── EXCERPTED RECORDS

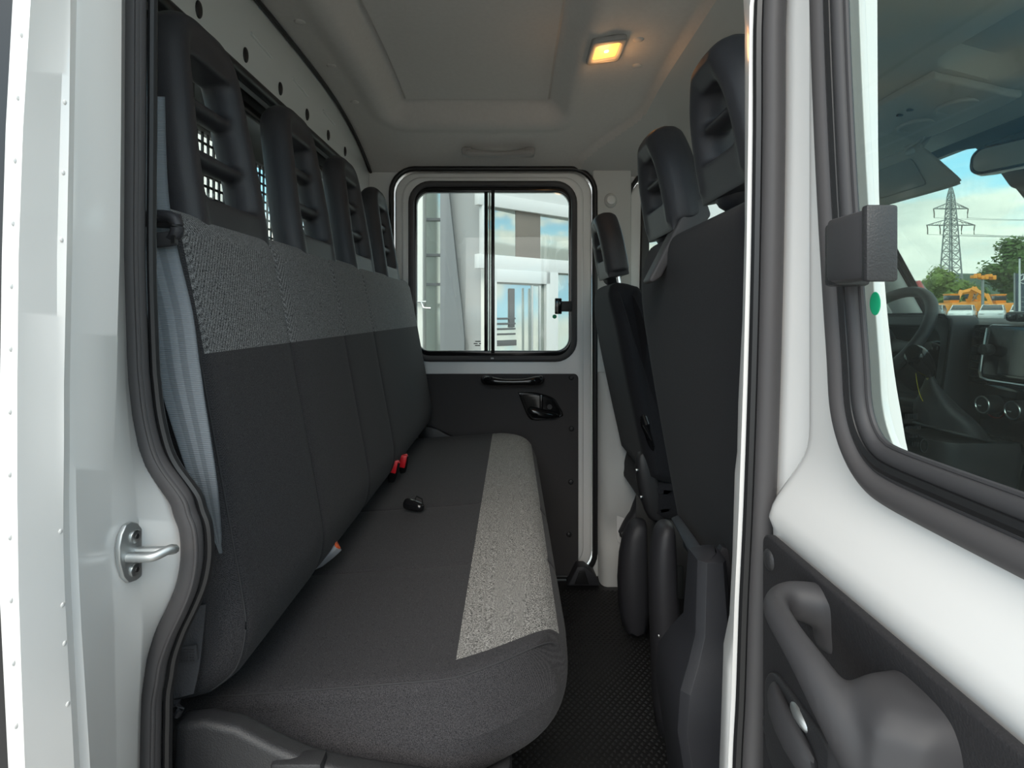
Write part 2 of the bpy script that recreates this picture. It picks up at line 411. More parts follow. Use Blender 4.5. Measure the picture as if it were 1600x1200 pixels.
for y in (1.26, 1.5, 1.74):
    G().tube([(BX+.001, y, .627), (BX+.001, y+.11, .622)], .004, 8).obj('bead', 'bulkhead_paint', wl)
G().tube([(BX+.008, y, ceil_z(BX+.01, y)-.004) for y in [.55+i*.05 for i in range(36)]], .006, 8).obj('trim_2', 'rubber_lip')['kind'] = 'structure'

# ---- far body side
wf = struct('wall_far')
door_open = rrect(-.487, .336, -1.06, .585, .095)
fwin = [(.535, -.17), (1.42, -.17), (1.44, -.10), (1.20, .42), (1.14, .485), (.60, .485), (.545, .44)]
fdoor = rrect(.478, 1.75, -1.06, .555, .10)
plate('side_panel', [(-.75, -1.4), (1.68, -1.4), (1.68, -.08), (1.12, .80), (-.75, .80)], [door_open, [(.46, -1.06), (1.62, -1.06), (1.62, -.05), (1.25, .56), (.56, .56), (.50, .545), (.46, .50)]], planeY(2.33), .05, .008, 'white_inner', wf)
# pillar between the far doors
pil = struct('trim_3')
plate('pillar_cover', [(.325, -1.06), (.482, -1.06), (.482, .615), (.325, .60)], [], planeY(2.285), .03, .008, 'pillar_plastic', pil)
rows = []
for z, bulge in ((-.235, 0), (-.25, .018), (-.30, .03), (-.55, .034), (-.60, .036), (-.63, .05), (-.80, .055), (-.815, .030), (-.90, .028), (-.93, .045), (-1.0, .05), (-1.073, .05)):
    rows.append([(.345, 2.272, z), (.352, 2.262-bulge*.7, z), (.37, 2.255-bulge, z), (.44, 2.252-bulge*1.1, z), (.50, 2.25-bulge*1.1, z), (.56, 2.26-bulge, z), (.58, 2.28, z)])
G().loft(rows, closed=False).obj('lower_cover', 'pillar_plastic', pil, sub=1)
G().ball((.397, 2.268, .455), (.026, .014, .03)).obj('height_adjuster', 'pillar_plastic', pil)
G().cyl((.397, 2.275, .455), (.397, 2.252, .455), .018, 18).obj('bolt_cap', 'white_inner', pil, bevel=.003)
g = G().prism([(.397, 2.262-.0, -.82), (.455, 2.262, -.80), (.50, 2.262, -.74), (.47, 2.262, -.70)], (0, .004, 0))
plate('recess_tray', rrect(.41, .52, -.90, -.70, .02), [], planeY(2.208), .006, .002, 'white_inner', pil)
# black fold-out belt anchor in the recess
bl = thing('belt_anchor', 'black plastic belt end lying in the recess of the far pale pillar cover', 'belt end', (.44, 2.2, -.87))
G().tube([(.425, 2.19, -.855), (.445, 2.19, -.82), (.475, 2.19, -.775), (.50, 2.20, -.70)], [.022, .026, .028, .024], 12, flat=(1, .6)).obj('anchor_arm', 'soft_black', bl)
G().ball((.425, 2.165, -.85), (.012, .006, .012)).obj('anchor_bolt', 'black_plastic', bl)
G().tube([(x, 2.275, z) for x, z in door_open], .011, 10, True, up=(0, 1, 0)).obj('trim_4', 'rubber_lip')['kind'] = 'structure'
# far front door
fd = struct('door_2')
plate('door_skin', [(.475, -1.04), (1.60, -1.04), (1.60, -.06), (1.22, .545), (.58, .545), (.51, .53), (.475, .48)], [fwin], planeY(2.31), .03, .008, 'white_inner', fd)
G().tube([(x, 2.285, z) for x, z in catmull([(.465, 0, -1.0), (.465, 0, -.4), (.466, 0, .2), (.468, 0, .44), (.50, 0, .535), (.57, 0, .565), (.9, 0, .565), (1.33, 0, .56)], 5) for (x, z) in [(x, z)]] if False else [(v.x, 2.285, v.z) for v in catmull([(.462, 0, -1.0), (.462, 0, -.4), (.464, 0, .2), (.468, 0, .44), (.50, 0, .535), (.57, 0, .562), (.9, 0, .562), (1.20, 0, .56)], 5)], .009, 8, up=(0, 1, 0)).obj('door_seal', 'rubber_lip', fd)
plate('window_frame', [(.515, -.19), (1.44, -.19), (1.465, -.10), (1.215, .45), (1.15, .51), (.59, .51), (.525, .455)], [[(.553, -.155), (1.40, -.155), (1.41, -.10), (1.18, .41), (1.135, .465), (.615, .465), (.56, .425)]], planeY(2.30), .03, .006, 'rubber_lip', fd)
plate('pane', fwin, [], planeY(2.305), .003, 0, 'clear_glass', fd)
plate('door_panel', [(.50, -1.03), (1.66, -1.03), (1.66, -.21), (.50, -.21)], [], planeY(2.285), .03, .01, 'door_card', fd)

# ---- far rear door
d1 = struct('door_1')
fo = rrect(-.475, .324, -1.05, .572, .09)
fh = rrect(-.405, .250, -.182, .522, .075)
plate('door_skin', fo, [fh], planeY(2.30), .04, .01, 'white_inner', d1)
plate('inner_panel', rrect(-.446, .290, -1.03, .553, .085), [rrect(-.410, .255, -.187, .527, .075)], planeY(2.283), .024, .011, 'white_inner', d1, res=3)
G().tube([(x, 2.268, z) for x, z in rrect(-.405, .250, -.182, .522, .075)], .0125, 10, True, up=(0, 1, 0)).obj('window_gasket', 'rubber', d1)
plate('track_frame', rrect(-.405, .25, -.182, .522, .075), [rrect(-.385, .230, -.150, .490, .052)], planeY(2.286), .03, .004, 'gloss_black', d1)
plate('fixed_pane', rrect(-.395, -.085, -.17, .505, .03), [], planeY(2.295), .003, 0, 'clear_glass', d1)
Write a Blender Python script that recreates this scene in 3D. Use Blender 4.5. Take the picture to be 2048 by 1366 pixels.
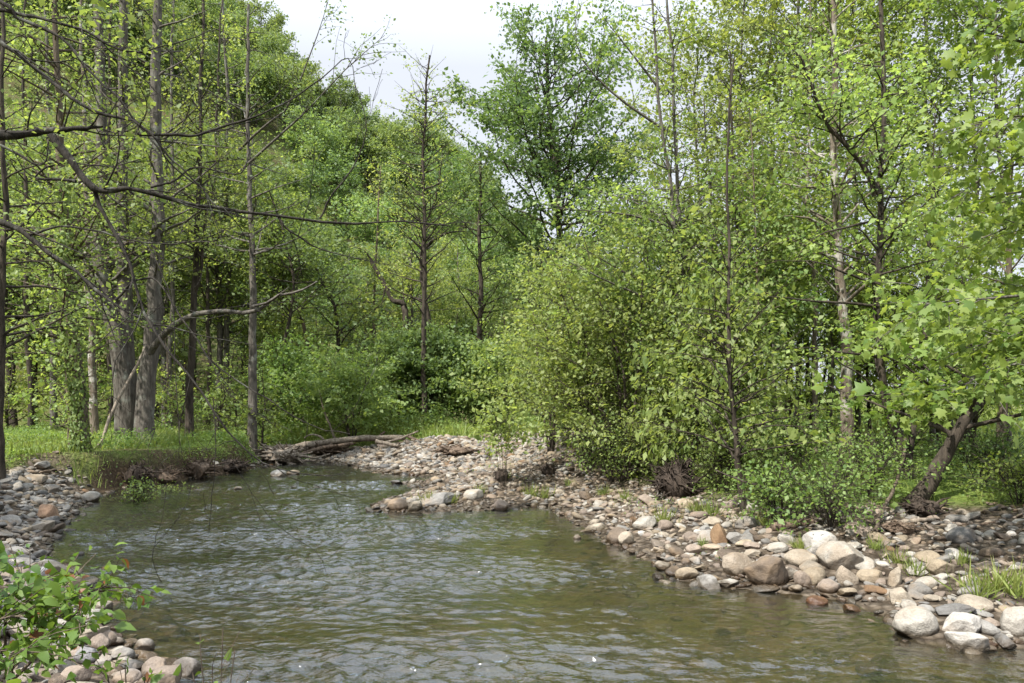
import bpy, math, random
import numpy as np
from mathutils import Vector

for o in list(bpy.data.objects):
    bpy.data.objects.remove(o)
S = bpy.context.scene
COL = S.collection
R = math.radians
rng = np.random.default_rng(7)
random.seed(7)

# ------------------------------------------------------------------ camera
F, HZ, CX, H = 1500.0, 790.0, 1024.0, 2.2      # focal in photo pixels, horizon row, centre column, eye height over the water
cam = bpy.data.cameras.new('camera')
cam.sensor_width = 36.0
cam.lens = F / 2048 * 36.0
cam.shift_y = (HZ - 683.0) / 2048.0
cam.clip_start, cam.clip_end = 0.1, 3000
co = bpy.data.objects.new('camera', cam)
COL.objects.link(co)
co.location = (0, 0, H)
co.rotation_euler = (R(90), 0, 0)
S.camera = co

# ------------------------------------------------------------------ light
sun_el = R(52)
sx, sy = -0.70, -0.71
n_ = math.hypot(sx, sy)
sdir = Vector((sx / n_ * math.cos(sun_el), sy / n_ * math.cos(sun_el), math.sin(sun_el)))
sun = bpy.data.lights.new('sun', 'SUN')
sun.energy, sun.angle, sun.color = 3.9, R(0.8), (1.0, 0.965, 0.90)
so = bpy.data.objects.new('sun', sun)
COL.objects.link(so)
so.rotation_euler = sdir.to_track_quat('Z', 'Y').to_euler()
so.location = (0, 0, 60)

world = bpy.data.worlds.new('World')
S.world = world
world.use_nodes = True
wn = world.node_tree
bg = wn.nodes['Background']
sky = wn.nodes.new('ShaderNodeTexSky')
sky.sky_type = 'NISHITA'
sky.sun_disc = False
sky.sun_elevation = sun_el
sky.sun_rotation = math.atan2(sx, sy)
sky.air_density, sky.dust_density, sky.ozone_density = 1.0, 3.0, 1.0
veil = wn.nodes.new('ShaderNodeMix')
veil.data_type = 'RGBA'
veil.inputs['Factor'].default_value = 0.85          # a thin white veil of cloud over the whole sky
tcw = wn.nodes.new('ShaderNodeTexCoord')             # the veil is brighter overhead than towards the hills
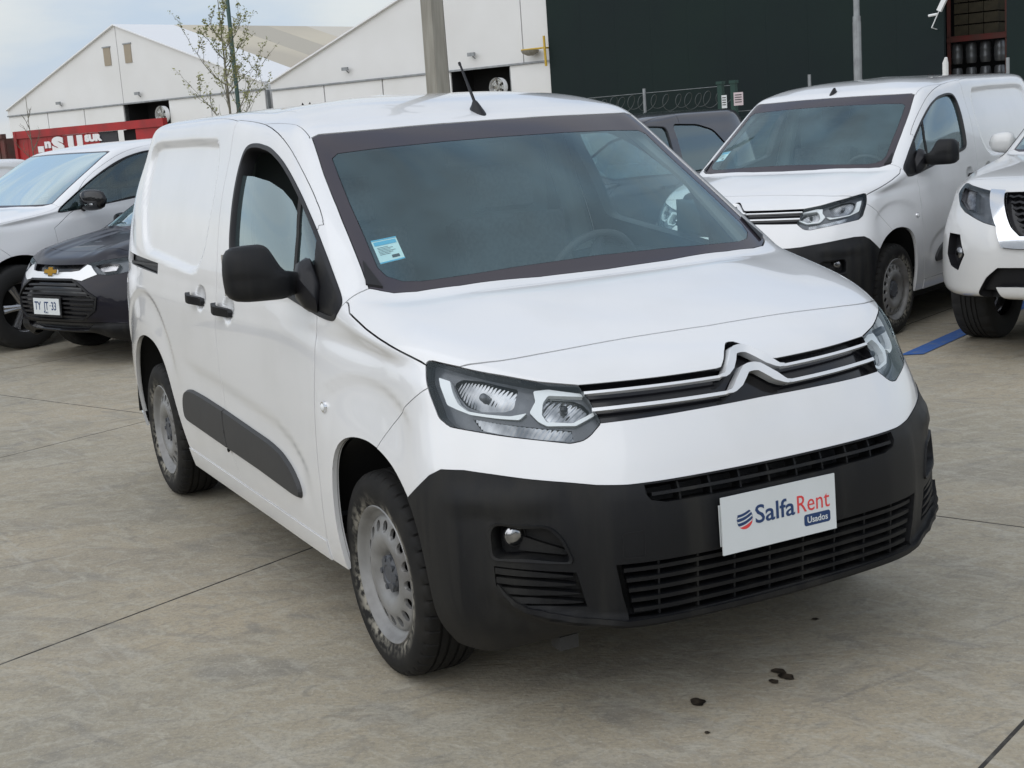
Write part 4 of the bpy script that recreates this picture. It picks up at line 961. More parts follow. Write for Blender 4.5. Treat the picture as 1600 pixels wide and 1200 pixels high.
# picture of the board measured in its own frame: 0..1200 wide, 0..474 high
def bt(name,txt,x,y,size,mt,bold=0,sx=1): return textmesh(name,txt,size*k,mt,pb,T(x*k,y*k),bold,.0004,sx=sx)
bt('lettering','Salfa',335,205,212,M['ink'],.0008,1.12)
bt('lettering','Rent',768,205,212,M['red'],-.00012,.90)
# tag with Usados
bm=bmesh.new(); x0,y0,x1,y1,rr=850,78,1135,176,24; vs=[]
for cx,cy,a0 in ((x1-rr,y1-rr,0),(x0+rr,y1-rr,90),(x0+rr,y0+rr,180),(x1-rr,y0+rr,270)):
    for a in range(0,91,15): a_=math.radians(a0+a); vs.append(bm.verts.new(T(0,0,.0006)@Vector(((cx+rr*math.cos(a_))*k,(cy+rr*math.sin(a_))*k,0))))
bm.faces.new(vs); bobj('tag_patch',bm,M['ink'],pb)
textmesh('lettering','Usados',76*k,M['board'],pb,T(880*k,103*k,.0014),.0003,.0003)
# globe logo: tilted stripes clipped to a disc
def stripe(ya,yb,mt,name):
    bm=bmesh.new(); R=84; cx,cy=232,262; n=14; up=[];dn=[]
    for i in range(n+1):
        t=i/n; x=-R+2*R*t
        def yv(v): return v-14*math.sin(math.pi*t)*1.0+ (t-.5)*46
        a,b=yv(yb),yv(ya); lim=math.sqrt(max(0,R*R-x*x)); a=max(-lim,min(lim,a)); b=max(-lim,min(lim,b))
        up.append(bm.verts.new(T(0,0)@Vector(((cx+x)*k,(cy+a)*k,0)))); dn.append(bm.verts.new(T(0,0)@Vector(((cx+x)*k,(cy+b)*k,0))))
    for i in range(n):
        try: bm.faces.new((dn[i],dn[i+1],up[i+1],up[i]))
        except ValueError: pass
    bobj(name,bm,mt,pb)
stripe(44,66,M['ink'],'logo'); stripe(8,33,M['ink'],'logo'); stripe(-30,-5,M['ink'],'logo'); stripe(-85,-42,M['red'],'logo')
# old plate edge peeping out behind the board
PM=Matrix(((0,-.03,1,.902),(1,0,0,-.237),(0,1,.03,.505),(0,0,0,1)))
plane_obj('number_plate',.36,.115,.003,M['board'],pb,PM,.0008)
# sticker behind the windscreen, lower corner on the passenger side
def onws(y,z,off=-.006):
    p,n=vansurf.at('F',abs(y),z); p=p*(1,-1 if y<0 else 1,1); n=n*(1,-1 if y<0 else 1,1); return Vector(p+n*off)
q=[onws(-.700,1.266),onws(-.619,1.278),onws(-.607,1.343),onws(-.688,1.334)]
def quadgrid(bm,q,n,uv):
    P=lambda u,v:(q[0]*(1-u)+q[1]*u)*(1-v)+(q[3]*(1-u)+q[2]*u)*v
    a=[bm.verts.new(P(u,v)) for u,v in ((uv[0],uv[1]),(uv[2],uv[1]),(uv[2],uv[3]),(uv[0],uv[3]))]; bm.faces.new(a)
nrm=(q[1]-q[0]).cross(q[3]-q[0]).normalized()
bm=bmesh.new(); quadgrid(bm,q,1,(0,0,1,1)); stk=bobj('windscreen_sticker',bm,M['paper'],vanroot)
q2=[v+nrm*.0012 for v in q]
bm=bmesh.new(); quadgrid(bm,q2,1,(.06,.74,.94,.90)); quadgrid(bm,q2,1,(0,.0,1,.05)); quadgrid(bm,q2,1,(0,.95,1,1)); bobj('sticker_band',bm,M['cyan'],stk)
bm=bmesh.new()
for i in range(6): quadgrid(bm,q2,1,(.12,.34+.06*i,.55+.3*((i*7)%5)/5,.355+.06*i))
quadgrid(bm,q2,1,(.55,.14,.85,.26)); bobj('sticker_print',bm,M['moulding'],stk)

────

__WORK TO DO__:
Word for word, give again the lines from the first entry to the line with "G().tube([(BX+.008, y, ceil_z(BX+.01, y)-.004)", inclusive. Exclude the pictures.

__FULL RESPONSE__:
Write part 2 of the bpy script that recreates this picture. It picks up at line 411. More parts follow. Use Blender 4.5. Measure the picture as if it were 1600x1200 pixels.
for y in (1.26, 1.5, 1.74):
    G().tube([(BX+.001, y, .627), (BX+.001, y+.11, .622)], .004, 8).obj('bead', 'bulkhead_paint', wl)
G().tube([(BX+.008, y, ceil_z(BX+.01, y)-.004) for y in [.55+i*.05 for i in range(36)]], .006, 8).obj('trim_2', 'rubber_lip')['kind'] = 'structure'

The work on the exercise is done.